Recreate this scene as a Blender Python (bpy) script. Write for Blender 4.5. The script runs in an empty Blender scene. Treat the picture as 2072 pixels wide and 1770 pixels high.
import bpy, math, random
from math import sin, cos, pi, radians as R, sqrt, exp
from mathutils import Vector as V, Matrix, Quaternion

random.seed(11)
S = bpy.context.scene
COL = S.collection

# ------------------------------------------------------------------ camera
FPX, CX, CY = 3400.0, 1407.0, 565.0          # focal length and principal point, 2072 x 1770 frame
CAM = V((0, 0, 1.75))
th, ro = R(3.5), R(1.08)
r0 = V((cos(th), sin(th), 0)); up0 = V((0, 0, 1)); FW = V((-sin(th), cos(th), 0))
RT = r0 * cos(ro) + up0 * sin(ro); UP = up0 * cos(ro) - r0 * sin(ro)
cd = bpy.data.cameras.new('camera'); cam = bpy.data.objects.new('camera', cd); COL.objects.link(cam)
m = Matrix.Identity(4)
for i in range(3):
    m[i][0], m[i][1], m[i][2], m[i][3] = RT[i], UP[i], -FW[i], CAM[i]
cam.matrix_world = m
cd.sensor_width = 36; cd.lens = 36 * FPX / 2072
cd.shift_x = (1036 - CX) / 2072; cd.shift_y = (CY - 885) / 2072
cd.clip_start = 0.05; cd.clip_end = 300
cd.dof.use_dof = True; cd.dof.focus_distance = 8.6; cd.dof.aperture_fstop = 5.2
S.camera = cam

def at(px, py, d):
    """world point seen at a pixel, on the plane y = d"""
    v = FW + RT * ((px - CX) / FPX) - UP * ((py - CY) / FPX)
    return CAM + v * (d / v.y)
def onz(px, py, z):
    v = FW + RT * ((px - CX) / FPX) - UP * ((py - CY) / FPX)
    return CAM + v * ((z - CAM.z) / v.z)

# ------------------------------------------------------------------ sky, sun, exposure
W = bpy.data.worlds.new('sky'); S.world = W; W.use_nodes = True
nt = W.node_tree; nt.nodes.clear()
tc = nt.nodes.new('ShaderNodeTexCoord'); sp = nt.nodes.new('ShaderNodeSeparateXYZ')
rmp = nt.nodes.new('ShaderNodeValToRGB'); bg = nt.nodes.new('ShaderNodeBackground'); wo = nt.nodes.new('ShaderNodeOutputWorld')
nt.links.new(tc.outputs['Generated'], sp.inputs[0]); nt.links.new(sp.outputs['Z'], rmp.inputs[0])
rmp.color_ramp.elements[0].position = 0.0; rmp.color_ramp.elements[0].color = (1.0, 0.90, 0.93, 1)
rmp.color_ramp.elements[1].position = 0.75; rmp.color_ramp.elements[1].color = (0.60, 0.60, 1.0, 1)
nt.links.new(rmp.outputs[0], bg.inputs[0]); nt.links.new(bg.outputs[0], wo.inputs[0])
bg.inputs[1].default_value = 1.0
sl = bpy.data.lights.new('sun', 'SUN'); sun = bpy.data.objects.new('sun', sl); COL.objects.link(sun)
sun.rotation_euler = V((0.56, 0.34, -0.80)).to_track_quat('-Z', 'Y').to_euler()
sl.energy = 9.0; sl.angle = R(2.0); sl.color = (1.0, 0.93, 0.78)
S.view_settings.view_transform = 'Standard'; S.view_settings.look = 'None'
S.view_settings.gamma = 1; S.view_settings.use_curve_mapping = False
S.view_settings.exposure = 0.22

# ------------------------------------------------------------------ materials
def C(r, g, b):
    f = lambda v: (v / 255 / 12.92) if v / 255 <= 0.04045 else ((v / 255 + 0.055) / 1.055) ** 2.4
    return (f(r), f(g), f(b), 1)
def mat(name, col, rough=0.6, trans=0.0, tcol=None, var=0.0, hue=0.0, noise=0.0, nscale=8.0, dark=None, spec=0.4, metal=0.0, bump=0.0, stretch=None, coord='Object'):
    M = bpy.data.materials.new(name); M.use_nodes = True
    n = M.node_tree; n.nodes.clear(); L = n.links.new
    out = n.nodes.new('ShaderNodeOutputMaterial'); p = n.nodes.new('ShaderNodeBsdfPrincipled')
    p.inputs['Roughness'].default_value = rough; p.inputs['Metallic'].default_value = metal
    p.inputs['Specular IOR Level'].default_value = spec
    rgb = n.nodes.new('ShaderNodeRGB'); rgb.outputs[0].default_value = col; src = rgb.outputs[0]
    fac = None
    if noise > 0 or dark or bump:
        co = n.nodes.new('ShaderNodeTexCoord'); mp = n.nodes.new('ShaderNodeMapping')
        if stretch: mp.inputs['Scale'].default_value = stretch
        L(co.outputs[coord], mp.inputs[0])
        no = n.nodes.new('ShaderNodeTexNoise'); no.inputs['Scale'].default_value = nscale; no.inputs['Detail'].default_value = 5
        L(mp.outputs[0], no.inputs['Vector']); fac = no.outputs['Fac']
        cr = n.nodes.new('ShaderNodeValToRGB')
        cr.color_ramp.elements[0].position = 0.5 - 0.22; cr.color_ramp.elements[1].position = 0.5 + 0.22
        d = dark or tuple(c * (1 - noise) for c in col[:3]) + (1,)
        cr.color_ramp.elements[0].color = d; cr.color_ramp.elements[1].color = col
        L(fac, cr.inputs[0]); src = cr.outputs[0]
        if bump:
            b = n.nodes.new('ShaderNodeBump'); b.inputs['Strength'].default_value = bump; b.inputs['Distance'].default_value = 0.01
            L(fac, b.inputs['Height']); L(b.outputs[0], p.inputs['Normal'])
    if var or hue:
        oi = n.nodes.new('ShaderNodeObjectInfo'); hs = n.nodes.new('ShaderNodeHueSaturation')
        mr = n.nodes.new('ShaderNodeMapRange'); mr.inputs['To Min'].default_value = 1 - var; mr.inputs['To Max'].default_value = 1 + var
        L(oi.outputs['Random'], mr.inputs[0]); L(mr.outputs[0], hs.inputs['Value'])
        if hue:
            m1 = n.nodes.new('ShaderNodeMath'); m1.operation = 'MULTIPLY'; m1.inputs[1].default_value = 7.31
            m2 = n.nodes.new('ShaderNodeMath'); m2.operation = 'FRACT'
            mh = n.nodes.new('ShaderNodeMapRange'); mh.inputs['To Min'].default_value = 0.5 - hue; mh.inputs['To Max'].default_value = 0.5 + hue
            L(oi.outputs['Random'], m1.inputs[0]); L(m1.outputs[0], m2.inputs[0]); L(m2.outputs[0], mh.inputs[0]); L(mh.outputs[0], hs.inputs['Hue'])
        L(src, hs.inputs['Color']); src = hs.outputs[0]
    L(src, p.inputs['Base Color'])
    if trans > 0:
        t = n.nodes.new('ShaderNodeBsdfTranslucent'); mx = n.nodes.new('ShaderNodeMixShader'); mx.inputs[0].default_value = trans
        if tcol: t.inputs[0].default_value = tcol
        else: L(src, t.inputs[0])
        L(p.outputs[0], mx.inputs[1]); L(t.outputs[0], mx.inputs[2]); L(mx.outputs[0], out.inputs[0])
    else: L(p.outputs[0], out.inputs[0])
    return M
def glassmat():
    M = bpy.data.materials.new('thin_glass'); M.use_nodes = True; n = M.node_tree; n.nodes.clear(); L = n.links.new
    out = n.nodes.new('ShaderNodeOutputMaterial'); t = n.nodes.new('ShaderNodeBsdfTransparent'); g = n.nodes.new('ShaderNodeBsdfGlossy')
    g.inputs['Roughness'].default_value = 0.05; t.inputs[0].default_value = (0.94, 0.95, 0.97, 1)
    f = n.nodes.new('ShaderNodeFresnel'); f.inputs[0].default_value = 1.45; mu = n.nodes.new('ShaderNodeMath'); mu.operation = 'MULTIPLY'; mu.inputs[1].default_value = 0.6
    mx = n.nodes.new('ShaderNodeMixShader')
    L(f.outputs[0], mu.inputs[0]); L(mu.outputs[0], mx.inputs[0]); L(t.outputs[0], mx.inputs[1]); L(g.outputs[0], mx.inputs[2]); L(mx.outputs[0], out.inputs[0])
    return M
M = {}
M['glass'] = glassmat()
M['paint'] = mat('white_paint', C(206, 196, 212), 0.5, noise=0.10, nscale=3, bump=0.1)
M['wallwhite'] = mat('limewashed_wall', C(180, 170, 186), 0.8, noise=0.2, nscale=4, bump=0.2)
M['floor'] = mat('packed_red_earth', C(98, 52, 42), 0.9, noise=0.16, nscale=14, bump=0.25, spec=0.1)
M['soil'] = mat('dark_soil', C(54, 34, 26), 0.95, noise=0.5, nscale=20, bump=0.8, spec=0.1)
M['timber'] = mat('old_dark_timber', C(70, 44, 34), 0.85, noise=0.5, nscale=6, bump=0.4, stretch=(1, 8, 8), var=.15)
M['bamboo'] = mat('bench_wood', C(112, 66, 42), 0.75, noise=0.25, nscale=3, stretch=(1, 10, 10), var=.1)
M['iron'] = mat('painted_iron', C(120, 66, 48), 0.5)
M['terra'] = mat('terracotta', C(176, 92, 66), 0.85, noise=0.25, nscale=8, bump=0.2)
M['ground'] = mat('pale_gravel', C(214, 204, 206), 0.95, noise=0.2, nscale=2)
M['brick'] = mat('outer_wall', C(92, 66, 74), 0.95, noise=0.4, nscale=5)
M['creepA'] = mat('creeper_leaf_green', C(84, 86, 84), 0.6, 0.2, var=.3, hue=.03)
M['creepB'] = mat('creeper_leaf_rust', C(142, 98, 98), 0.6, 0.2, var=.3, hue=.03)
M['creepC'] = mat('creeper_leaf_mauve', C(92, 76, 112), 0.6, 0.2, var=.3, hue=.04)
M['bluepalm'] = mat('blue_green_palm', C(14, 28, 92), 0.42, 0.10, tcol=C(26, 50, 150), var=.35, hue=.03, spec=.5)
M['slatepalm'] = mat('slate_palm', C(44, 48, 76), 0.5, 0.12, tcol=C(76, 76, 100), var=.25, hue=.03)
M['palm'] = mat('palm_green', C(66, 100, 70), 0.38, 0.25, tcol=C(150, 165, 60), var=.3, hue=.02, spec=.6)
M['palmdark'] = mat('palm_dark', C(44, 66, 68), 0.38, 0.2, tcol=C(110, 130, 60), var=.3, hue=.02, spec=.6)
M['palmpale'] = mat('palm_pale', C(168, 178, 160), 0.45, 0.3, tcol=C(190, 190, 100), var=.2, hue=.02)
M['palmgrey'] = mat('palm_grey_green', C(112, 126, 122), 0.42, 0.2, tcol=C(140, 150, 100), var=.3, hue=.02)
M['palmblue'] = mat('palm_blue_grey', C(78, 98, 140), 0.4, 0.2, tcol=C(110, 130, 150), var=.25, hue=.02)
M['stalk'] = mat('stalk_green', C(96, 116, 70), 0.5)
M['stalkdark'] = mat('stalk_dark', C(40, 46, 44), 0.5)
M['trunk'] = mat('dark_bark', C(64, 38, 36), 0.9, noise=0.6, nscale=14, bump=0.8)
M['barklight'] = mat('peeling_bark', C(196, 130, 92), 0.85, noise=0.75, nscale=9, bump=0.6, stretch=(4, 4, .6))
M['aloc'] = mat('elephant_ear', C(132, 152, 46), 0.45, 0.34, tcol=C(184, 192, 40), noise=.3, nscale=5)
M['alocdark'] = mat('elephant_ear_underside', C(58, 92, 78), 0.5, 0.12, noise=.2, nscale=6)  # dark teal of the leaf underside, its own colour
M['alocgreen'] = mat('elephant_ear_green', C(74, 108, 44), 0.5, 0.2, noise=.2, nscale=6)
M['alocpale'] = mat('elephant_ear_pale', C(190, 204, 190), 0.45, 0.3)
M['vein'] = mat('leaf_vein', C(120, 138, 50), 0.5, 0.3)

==

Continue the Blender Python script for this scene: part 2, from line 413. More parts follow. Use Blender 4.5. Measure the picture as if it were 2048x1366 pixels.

WORK TO DO — From the entries, copy out each line containing the word "script".

FULL OUTPUT —
Recreate this scene as a Blender Python (bpy) script. Write for Blender 4.5. The script runs in an empty Blender scene. Treat the picture as 2072 pixels wide and 1770 pixels high.
Continue the Blender Python script for this scene: part 2, from line 413. More parts follow. Use Blender 4.5. Measure the picture as if it were 2048x1366 pixels.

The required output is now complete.